Chennaiite makes it big in African ‘Comrades Marathon’

Chennai: A resident of Lakshmi Nagar, Nanganallur Manikandan Sivagurunathan Narayanaswamy is not a regular techie. Beating the sedentary lifestyle, he is a marathon freak. What began with a personal feat, took him places; he won the bronze medal in Comrades Marathon held in South Africa recently clocking it in 10 hours and seven seconds and he did barefoot.

The ‘up run’, every year, is flagged off at Durban and ends Pietermaritzburg, covering a little over 87 km in total. However, the twist here is that the participant has to cross 25 mountains and the terrain is dynamic. The time bar was set at 10 hours.

In conversation with News Today, the IT employee shares about the accomplishment, interest in contesting in marathons and training regime.

“This is the first time I participated in an ultramarathon race and the general notion is that it is impossible to make a mark. I just decided to give it a shot,” Manikandan begins.

As an NCC student during his college days, Manikandan always ensured that he stays fit and took part in small-level marathons which later kindled him to take up the one that others fear.

As he made up his mind well in advance, he undertook intense training to finish the long-distance race within the stipulated time. “The training period spanned a little over five months; followed the guidelines and did minor altercations suiting my needs,” the 43-year-old man says.

Manikandan during the Comrades Marathon held in South Africa.

Adding more about it, “Since I was in Dubai during that time, there were a few more people who had registered for it. We got together and practised. The distance was gradually increased over time. However, we realised that we were running only on a flat terrain as against the marathon’s landscape. After a few months, we made it a point that we travel down to Pujara weekly twice as it has a few mountains. It helped us a lot and the practice was immensely helpful for me. Throughout the months, I ran for over 16 lakh km to finish the marathon.”

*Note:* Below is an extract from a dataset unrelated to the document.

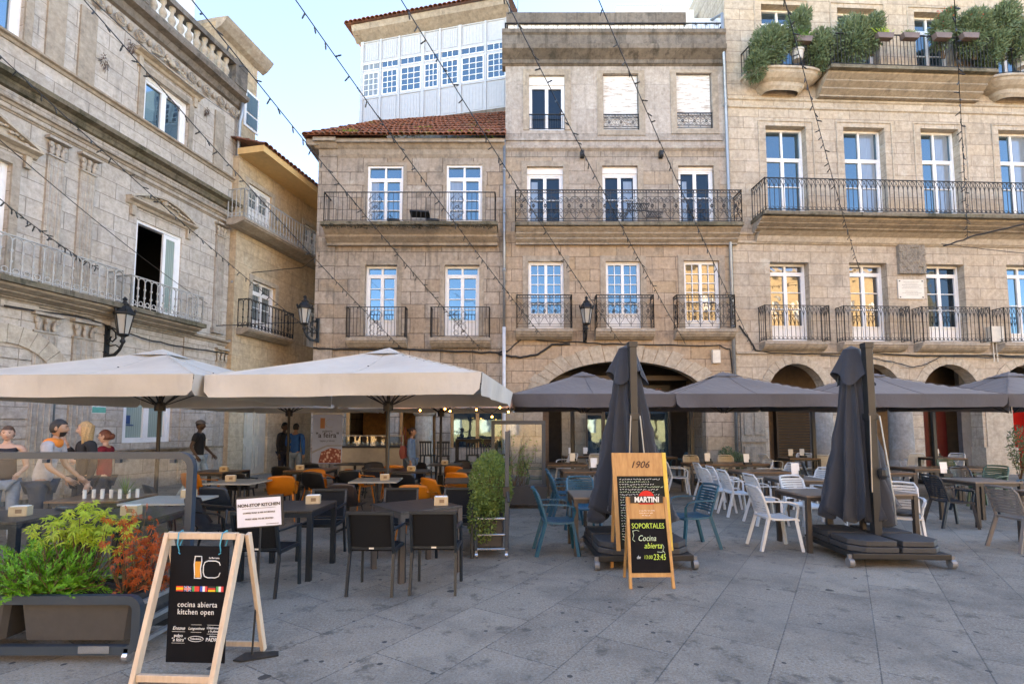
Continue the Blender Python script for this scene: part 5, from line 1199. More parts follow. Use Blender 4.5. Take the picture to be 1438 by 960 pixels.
# high table and bar stools by the bar windows
def bar_stool():
    t = empty('bar_stool', (0, 0, 0), 0, 'x', 'bar stool'); b = MB(); b.box(-.19, .19, -.19, .19, .80, .84); b.build('seat', PBK, t)
    b = MB()
    for k in range(5): b.bar((-.16 + k * .08, .18, .84), (-.16 + k * .08, .21, 1.2), .03, .02)
    b.bar((-.19, .21, 1.22), (.19, .21, 1.22), .03, .06); b.build('backrest', PBK, t)
    for sx in (-1, 1):
        for sy in (-1, 1): b = MB(); b.bar((sx * .16, sy * .16, .8), (sx * .21, sy * .21, 0), .035, .035); b.build('leg', PBK, t)
    b = MB(); b.bar((-.2, -.2, .3), (.2, -.2, .3), .02, .02); b.bar((-.2, .2, .3), (.2, .2, .3), .02, .02); b.build('foot_rail', PBK, t); return t
bs = bar_stool()
for x, y, rz, lab in ((-2.55, 15.6, 170, 'black bar stool left of the pair beside the stone column'), (-2.05, 15.3, 190, 'black bar stool right of the pair beside the stone column'), (-1.2, 15.7, 180, 'black bar stool under the left end of the high table'), (-.75, 15.7, 175, 'black bar stool under the middle of the high table'), (-.28, 15.9, 100, 'black bar stool at the right end of the high table')): place(bs, (x, y, 0), R(rz), lab, 'black bar stools at the bar windows')
ht = table('high_table', 1.3, .6, MBLKM, MBLKM, h=1.3, lw=.05); ht.location = (-1.1, 16.2, 0); ht['label'] = 'tall narrow black table in front of the warm-coloured bar window'; ht['category'] = 'high table'
# ------------------------------------------------------------------ parasols
def cloth(name, c, rough=.8):
    m, n = newmat(name); o = n.obj(); v = n.noise(o, 1.2, 5); c2 = n.mix(n.rng(v, .35, .7), c, [x * .82 for x in c]); st = n.noise(n.scaled(o, (1, 1, .3)), 5, 6); c2 = n.mix(n.rng(st, .6, .75, 0, .25), c2, [x * .5 for x in c]); n.out('Base Color', c2); n.out('Roughness', rough); n.out('Sheen Weight', .2)
    n.bump(n.math('ADD', n.noise(o, 2.5, 3), n.math('MULTIPLY', n.noise(n.scaled(o, (1, 1, .4)), 9, 4, .6), .3)), .6, .03)
    tr = n.n('BsdfTranslucent', i_Color=c2); mx = n.n('MixShader', i_0=.10); n.t.links.new(n.b.outputs[0], mx.inputs[1]); n.t.links.new(tr.outputs[0], mx.inputs[2]); n.t.links.new(mx.outputs[0], n.t.nodes['Material Output'].inputs[0]); return m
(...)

He also regularly practiced with the neighbourhood’s Bandit Runners club whenever he flew down to Chennai. Asked about the strategies, he says, “I decided to run at a normal pace for the first 50 km and speed it up if I had the stamina. After crossing 80 km, I took every second seriously and skipped the water stops that are given for every 3-km and increased the pace. I was keen to finish it in 10 hours and also predicted so. However, it just lapsed by seven seconds.”

Manikandan goes on to speak about how the terrian in field was. According to him, the landscape was challenging after 50-km mark. “Rubbles were found aplenty on the roads and uphill was tiring. To top them off, doing the challenge barefoot was a Herculean task.”

Making a note to people who presume it an impossible endeavour, he says, “Comrades marathon is easy to achieve if we do disciplined, structured training. Everything is possible.”